Unlike the pricier Porsche 928 or 944, this is a car that works as an everyday automobile, instead of one that’s going to spend days of every month in the shop. It has its limitations, especially in the rear. Your passengers only get as much legroom as you’re willing to provide, by cranking the driver’s seat to a vertical position and jamming it against the steering wheel. The cargo area under the liftback body style is good-sized, though, with a maximum of 12.8-cubic feet of space with the seat folded. The instrument panel has a lot going on, with buttons and lights everywhere, but the analog tach and speedometer layouts simple and easy to read. The steering column tilts and telescopes for optimal comfort. Seats are available in velour cloth and optional leather, with tons of adjustment, especially when you order the optional power seat.

Tech Level

8/ 10

Sports cars from this era really dialed up the technology, and the Supra was leading the charge. The optional Toyota Electronically Modulated Suspension (TEMS) included an onboard computer that dialed in suspension settings between Soft, Normal and Firm. The center stack features optional automatic climate control with a digital readout, and a standard AM/FM cassette player with six speakers, and a five-way acoustic tone control setting. Today, all of this sounds like basic technology, but for the day, it was impressive.


7/ 10

Three-point front and rear safety belts are the entirety of the safety equipment available on the Supra, which doesn’t sound like a lot. But consider this: the 1986 IROC Z28 still had lap belts for the rear passengers, with nothing even remotely resembling a headrest. None of the handful of complaints available on the National Highway Traffic Safety Administration (NHTSA) website are related to more than one vehicle each. There are no crash ratings for the 1986 Toyota Supra available, either from NHTSA or the Insurance Institute for Highway Safety (IIHS).


6/ 10

The Supra has a base MSRP of $17,990, a significantly expensive car for midway through the 1986 calendar year, and the sports coupe class is crowded with contenders. You could buy a base IROC Z with a 305-cubic-inch V-8 and save yourself more than six grand. But that’s not who was buying the Supra. The intended audience for this car was the same kind of new car buyer that would spend lavishly on a Nissan 300ZX, which was priced at $17,694, or a Porsche 944 at a breathtaking $22,950 Reagan-era dollars.
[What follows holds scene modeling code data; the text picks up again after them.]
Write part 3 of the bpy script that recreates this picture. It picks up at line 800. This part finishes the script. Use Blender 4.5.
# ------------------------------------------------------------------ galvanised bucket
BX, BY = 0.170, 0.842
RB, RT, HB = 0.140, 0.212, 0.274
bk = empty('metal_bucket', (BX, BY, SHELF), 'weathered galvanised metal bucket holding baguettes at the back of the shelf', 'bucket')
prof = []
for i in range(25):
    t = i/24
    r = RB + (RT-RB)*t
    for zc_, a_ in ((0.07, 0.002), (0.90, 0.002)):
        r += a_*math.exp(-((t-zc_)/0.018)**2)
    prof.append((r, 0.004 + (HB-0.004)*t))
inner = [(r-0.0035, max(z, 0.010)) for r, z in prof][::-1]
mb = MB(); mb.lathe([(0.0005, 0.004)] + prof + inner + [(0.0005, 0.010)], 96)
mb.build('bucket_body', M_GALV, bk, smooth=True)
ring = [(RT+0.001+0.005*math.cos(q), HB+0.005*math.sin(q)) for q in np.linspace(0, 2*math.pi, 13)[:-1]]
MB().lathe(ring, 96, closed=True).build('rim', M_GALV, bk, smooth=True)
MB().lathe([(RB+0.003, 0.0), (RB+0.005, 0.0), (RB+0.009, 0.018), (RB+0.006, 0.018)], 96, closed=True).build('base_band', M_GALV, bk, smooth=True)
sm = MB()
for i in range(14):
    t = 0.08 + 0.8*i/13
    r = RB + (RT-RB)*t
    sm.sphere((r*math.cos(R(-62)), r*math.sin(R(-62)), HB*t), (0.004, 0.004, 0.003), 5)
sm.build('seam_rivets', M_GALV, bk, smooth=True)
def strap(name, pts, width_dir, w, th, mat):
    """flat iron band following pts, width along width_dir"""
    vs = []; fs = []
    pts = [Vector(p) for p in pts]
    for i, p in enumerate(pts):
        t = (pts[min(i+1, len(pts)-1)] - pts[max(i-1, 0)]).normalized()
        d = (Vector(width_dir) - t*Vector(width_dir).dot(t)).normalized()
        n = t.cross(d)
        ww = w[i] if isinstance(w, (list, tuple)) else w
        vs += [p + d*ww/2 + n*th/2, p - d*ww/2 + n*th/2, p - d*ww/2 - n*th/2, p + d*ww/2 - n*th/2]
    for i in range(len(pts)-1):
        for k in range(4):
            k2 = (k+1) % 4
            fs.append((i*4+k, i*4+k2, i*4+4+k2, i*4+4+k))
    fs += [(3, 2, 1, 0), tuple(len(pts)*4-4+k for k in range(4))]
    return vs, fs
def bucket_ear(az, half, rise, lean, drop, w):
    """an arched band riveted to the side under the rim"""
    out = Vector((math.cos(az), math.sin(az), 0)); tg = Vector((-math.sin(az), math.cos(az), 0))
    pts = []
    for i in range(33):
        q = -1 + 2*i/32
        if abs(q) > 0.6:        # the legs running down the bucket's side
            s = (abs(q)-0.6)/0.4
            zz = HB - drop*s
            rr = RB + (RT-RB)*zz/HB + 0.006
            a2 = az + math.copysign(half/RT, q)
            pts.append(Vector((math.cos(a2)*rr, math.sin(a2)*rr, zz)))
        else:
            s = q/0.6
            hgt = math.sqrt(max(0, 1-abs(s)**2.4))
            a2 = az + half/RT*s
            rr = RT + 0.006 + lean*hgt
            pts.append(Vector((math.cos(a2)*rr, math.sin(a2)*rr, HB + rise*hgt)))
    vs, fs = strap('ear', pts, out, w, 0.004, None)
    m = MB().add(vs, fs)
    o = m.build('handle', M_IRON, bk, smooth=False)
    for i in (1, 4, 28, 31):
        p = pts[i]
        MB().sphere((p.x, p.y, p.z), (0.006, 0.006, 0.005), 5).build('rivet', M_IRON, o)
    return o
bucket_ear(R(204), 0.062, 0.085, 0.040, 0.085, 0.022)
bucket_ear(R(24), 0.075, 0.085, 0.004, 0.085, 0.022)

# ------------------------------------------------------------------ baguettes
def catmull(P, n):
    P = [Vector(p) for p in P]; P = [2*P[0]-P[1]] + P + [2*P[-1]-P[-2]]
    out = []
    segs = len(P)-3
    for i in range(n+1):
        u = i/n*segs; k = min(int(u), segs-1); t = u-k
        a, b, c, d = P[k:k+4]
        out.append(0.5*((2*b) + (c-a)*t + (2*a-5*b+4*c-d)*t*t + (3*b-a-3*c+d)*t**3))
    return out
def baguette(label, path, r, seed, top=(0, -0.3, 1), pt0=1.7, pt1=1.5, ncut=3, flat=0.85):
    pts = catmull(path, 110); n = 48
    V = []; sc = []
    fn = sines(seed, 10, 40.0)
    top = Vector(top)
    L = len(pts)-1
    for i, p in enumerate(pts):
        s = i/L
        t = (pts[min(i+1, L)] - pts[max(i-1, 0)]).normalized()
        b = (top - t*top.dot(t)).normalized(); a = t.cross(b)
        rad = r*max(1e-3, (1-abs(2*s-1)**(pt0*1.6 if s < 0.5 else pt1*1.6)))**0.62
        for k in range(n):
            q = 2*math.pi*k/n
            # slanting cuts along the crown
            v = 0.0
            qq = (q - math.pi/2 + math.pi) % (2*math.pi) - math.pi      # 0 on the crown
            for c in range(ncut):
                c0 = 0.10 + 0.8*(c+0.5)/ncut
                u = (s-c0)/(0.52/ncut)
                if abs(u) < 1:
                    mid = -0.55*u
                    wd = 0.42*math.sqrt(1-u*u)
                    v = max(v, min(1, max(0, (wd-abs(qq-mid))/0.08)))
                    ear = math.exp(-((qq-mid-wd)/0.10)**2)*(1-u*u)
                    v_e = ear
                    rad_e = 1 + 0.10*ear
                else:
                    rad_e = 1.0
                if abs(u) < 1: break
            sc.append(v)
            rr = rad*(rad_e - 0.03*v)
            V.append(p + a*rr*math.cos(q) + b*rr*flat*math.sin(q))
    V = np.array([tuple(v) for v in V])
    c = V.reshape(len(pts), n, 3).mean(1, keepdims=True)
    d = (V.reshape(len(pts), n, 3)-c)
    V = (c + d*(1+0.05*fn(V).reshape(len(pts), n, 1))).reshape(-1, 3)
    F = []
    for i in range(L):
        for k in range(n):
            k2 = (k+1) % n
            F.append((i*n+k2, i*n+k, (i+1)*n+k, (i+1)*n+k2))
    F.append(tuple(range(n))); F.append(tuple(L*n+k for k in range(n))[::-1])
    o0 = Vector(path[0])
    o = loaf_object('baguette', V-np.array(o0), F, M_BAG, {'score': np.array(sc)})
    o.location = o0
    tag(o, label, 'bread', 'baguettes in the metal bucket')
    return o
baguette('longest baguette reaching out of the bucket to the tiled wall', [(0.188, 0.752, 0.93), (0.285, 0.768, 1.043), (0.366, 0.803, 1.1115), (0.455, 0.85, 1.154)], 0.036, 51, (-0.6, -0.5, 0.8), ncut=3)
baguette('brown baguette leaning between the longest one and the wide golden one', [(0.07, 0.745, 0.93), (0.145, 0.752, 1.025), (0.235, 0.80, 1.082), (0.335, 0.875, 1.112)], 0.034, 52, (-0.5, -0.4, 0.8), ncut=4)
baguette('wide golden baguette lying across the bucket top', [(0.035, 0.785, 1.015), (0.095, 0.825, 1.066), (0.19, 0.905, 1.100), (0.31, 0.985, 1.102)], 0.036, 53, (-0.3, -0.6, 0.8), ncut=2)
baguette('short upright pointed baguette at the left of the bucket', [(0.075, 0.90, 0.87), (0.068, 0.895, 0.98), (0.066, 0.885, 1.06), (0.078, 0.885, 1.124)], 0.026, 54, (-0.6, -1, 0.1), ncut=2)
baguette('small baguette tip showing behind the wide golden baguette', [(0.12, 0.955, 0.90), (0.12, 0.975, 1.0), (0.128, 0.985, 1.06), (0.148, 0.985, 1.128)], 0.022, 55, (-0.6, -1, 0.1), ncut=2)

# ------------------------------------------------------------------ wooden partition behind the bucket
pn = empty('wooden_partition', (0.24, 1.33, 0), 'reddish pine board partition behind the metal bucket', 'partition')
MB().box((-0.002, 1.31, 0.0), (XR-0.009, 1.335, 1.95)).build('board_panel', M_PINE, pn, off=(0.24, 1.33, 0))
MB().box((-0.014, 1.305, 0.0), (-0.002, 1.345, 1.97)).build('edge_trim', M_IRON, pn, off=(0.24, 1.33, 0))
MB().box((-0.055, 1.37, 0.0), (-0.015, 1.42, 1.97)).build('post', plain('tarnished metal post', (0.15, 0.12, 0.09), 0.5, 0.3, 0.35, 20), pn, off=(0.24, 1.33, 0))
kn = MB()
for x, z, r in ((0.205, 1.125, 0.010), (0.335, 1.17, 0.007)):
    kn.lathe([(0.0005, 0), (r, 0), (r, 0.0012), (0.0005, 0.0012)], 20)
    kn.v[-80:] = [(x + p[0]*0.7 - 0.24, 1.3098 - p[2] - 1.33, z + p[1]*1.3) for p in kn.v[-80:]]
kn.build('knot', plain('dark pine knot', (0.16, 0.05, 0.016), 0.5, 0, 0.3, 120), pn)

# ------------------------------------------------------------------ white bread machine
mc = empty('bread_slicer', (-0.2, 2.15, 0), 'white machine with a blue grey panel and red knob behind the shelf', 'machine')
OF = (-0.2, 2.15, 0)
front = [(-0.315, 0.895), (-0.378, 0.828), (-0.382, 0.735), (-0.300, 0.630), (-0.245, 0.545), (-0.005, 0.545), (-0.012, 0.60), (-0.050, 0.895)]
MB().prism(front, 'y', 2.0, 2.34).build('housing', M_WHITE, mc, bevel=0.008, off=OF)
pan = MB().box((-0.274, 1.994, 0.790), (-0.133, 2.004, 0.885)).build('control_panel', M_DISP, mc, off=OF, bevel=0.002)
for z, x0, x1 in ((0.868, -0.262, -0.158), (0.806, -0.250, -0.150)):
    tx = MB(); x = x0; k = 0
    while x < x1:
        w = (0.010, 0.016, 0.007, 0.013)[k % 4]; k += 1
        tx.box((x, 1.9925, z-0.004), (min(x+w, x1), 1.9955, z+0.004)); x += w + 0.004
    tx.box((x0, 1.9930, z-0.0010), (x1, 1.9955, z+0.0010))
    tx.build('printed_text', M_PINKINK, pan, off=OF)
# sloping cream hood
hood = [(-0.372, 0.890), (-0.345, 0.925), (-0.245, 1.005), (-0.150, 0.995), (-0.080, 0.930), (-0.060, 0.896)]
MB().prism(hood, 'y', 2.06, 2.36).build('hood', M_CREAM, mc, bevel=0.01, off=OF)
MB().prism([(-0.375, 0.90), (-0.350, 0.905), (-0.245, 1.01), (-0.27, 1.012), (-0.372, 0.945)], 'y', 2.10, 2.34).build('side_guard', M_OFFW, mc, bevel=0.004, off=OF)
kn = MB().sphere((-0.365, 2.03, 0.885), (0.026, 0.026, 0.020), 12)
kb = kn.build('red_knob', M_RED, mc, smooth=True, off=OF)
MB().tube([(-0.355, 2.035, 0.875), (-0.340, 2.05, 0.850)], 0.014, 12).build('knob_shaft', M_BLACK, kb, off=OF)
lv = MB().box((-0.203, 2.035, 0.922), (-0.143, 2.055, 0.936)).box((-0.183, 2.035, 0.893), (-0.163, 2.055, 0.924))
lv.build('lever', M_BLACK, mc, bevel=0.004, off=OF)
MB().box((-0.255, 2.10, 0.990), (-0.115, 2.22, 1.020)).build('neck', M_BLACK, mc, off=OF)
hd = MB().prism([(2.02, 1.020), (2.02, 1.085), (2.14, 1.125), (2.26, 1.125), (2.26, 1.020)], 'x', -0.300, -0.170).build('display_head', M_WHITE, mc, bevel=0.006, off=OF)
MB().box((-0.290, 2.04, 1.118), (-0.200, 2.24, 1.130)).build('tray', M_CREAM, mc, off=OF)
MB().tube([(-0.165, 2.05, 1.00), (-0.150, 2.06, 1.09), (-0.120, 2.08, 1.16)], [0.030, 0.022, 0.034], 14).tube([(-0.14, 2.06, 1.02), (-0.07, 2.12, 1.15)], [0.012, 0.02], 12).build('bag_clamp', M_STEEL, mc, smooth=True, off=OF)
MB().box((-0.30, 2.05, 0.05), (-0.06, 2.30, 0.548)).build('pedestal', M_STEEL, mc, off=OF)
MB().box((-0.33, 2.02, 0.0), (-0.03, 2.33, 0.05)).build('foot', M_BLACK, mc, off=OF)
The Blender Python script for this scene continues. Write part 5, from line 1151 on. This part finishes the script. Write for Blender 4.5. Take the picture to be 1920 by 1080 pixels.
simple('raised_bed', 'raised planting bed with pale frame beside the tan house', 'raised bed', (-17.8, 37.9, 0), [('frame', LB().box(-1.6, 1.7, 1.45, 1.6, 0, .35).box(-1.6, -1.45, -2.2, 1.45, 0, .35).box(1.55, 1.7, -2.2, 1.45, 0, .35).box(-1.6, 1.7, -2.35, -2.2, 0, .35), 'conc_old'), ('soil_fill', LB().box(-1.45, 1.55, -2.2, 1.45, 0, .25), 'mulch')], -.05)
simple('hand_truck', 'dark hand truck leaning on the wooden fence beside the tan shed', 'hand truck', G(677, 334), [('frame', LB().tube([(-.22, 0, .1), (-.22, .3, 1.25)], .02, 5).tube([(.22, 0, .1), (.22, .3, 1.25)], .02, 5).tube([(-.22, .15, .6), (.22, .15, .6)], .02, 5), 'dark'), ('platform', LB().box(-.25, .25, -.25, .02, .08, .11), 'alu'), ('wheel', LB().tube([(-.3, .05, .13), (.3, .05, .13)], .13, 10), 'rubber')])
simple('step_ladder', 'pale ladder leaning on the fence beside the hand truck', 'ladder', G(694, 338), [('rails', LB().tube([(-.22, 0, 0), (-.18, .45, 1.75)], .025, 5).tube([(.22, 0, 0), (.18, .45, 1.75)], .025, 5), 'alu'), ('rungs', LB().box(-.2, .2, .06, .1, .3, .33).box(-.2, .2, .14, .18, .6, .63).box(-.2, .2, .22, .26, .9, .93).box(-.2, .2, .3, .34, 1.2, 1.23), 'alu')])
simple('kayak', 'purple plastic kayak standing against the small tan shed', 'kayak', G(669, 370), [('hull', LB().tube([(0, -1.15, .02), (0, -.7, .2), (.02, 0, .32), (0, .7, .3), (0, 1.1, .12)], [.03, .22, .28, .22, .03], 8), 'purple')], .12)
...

So yes, this is one of the most expensive Japanese cars of its era, but it’s also a bargain compared to what Porsche was offering at the time. Fuel economy wasn’t great at 15 mpg city/20 mpg highway, but come on, if you cared that much about fuel economy, would you buy this car? A 1986 Supra—lacking the turbo that would transform the car just a year later – sells for reasonable money in 2021 dollars, anywhere between $6,00 and $12,000, but those values spike for cars that came just a year later.